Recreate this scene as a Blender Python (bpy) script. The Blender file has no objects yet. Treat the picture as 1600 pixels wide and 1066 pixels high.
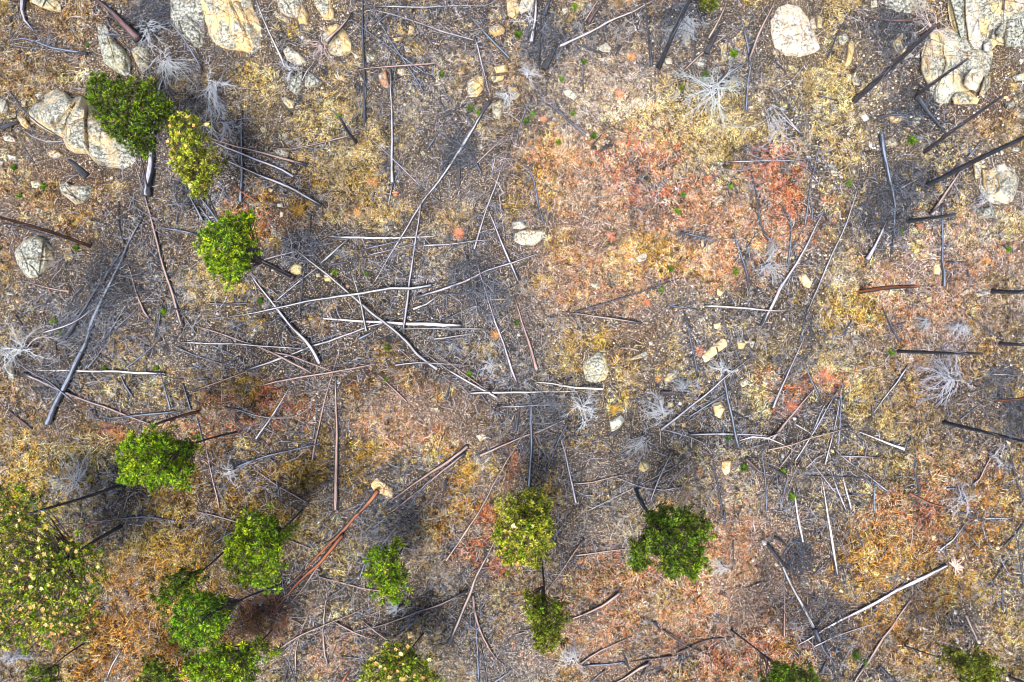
import bpy, bmesh, math, random
import numpy as np
from mathutils import Vector, noise, Matrix, Quaternion

# ---------------------------------------------------------------- camera, light
SC = bpy.context.scene
H = 43.0                     # camera height over the slope (m)
MPP = 0.0375                 # metres per photo pixel on the ground
cam_d = bpy.data.cameras.new('camera'); cam = bpy.data.objects.new('camera', cam_d)
SC.collection.objects.link(cam)
cam_d.sensor_width = 36.0; cam_d.lens = 36.0 * H / (1600 * MPP)
cam_d.clip_start = 0.5; cam_d.clip_end = 3000
cam.location = (0, 0, H); cam.rotation_euler = (0, 0, 0)
SC.camera = cam
SUN_EL, SUN_AZ = math.radians(66), math.radians(205)      # azimuth clockwise from +Y
W = bpy.data.worlds.new("World"); SC.world = W; W.use_nodes = True
nt = W.node_tree; nt.nodes.clear()
sky = nt.nodes.new('ShaderNodeTexSky'); sky.sky_type = 'NISHITA'; sky.sun_disc = False
sky.sun_elevation = SUN_EL; sky.sun_rotation = SUN_AZ
sky.air_density = 1.3; sky.dust_density = 1.5; sky.altitude = 1500
bg = nt.nodes.new('ShaderNodeBackground'); bg.inputs[1].default_value = 0.06
wo = nt.nodes.new('ShaderNodeOutputWorld')
hs = nt.nodes.new('ShaderNodeHueSaturation'); hs.inputs['Saturation'].default_value = .72   # thin overcast
nt.links.new(sky.outputs[0], hs.inputs['Color']); nt.links.new(hs.outputs[0], bg.inputs[0]); nt.links.new(bg.outputs[0], wo.inputs[0])
sd = bpy.data.lights.new('sun', 'SUN'); sd.energy = 3.0; sd.angle = math.radians(30); sd.color = (1.0, .92, .79)
sun = bpy.data.objects.new('sun', sd); SC.collection.objects.link(sun)
dirv = Vector((math.sin(SUN_AZ) * math.cos(SUN_EL), math.cos(SUN_AZ) * math.cos(SUN_EL), math.sin(SUN_EL)))
sun.rotation_euler = dirv.to_track_quat('Z', 'Y').to_euler(); sun.location = (0, 0, 60)
SC.view_settings.view_transform = 'Standard'; SC.view_settings.look = 'None'
SC.view_settings.gamma = 1; SC.view_settings.use_curve_mapping = False
SC.view_settings.exposure = 1.62
SC.render.film_transparent = False
try:
    SC.cycles.max_bounces = 4; SC.cycles.diffuse_bounces = 2; SC.cycles.transparent_max_bounces = 4
    SC.cycles.filter_width = 1.1
except Exception: pass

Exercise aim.
Pictures stay out. Repeat only the lines from the beginning of the data through the line that has "from mathutils import".

Expected answer.
Recreate this scene as a Blender Python (bpy) script. The Blender file has no objects yet. Treat the picture as 1600 pixels wide and 1066 pixels high.
import bpy, bmesh, math, random
import numpy as np
from mathutils import Vector, noise, Matrix, Quaternion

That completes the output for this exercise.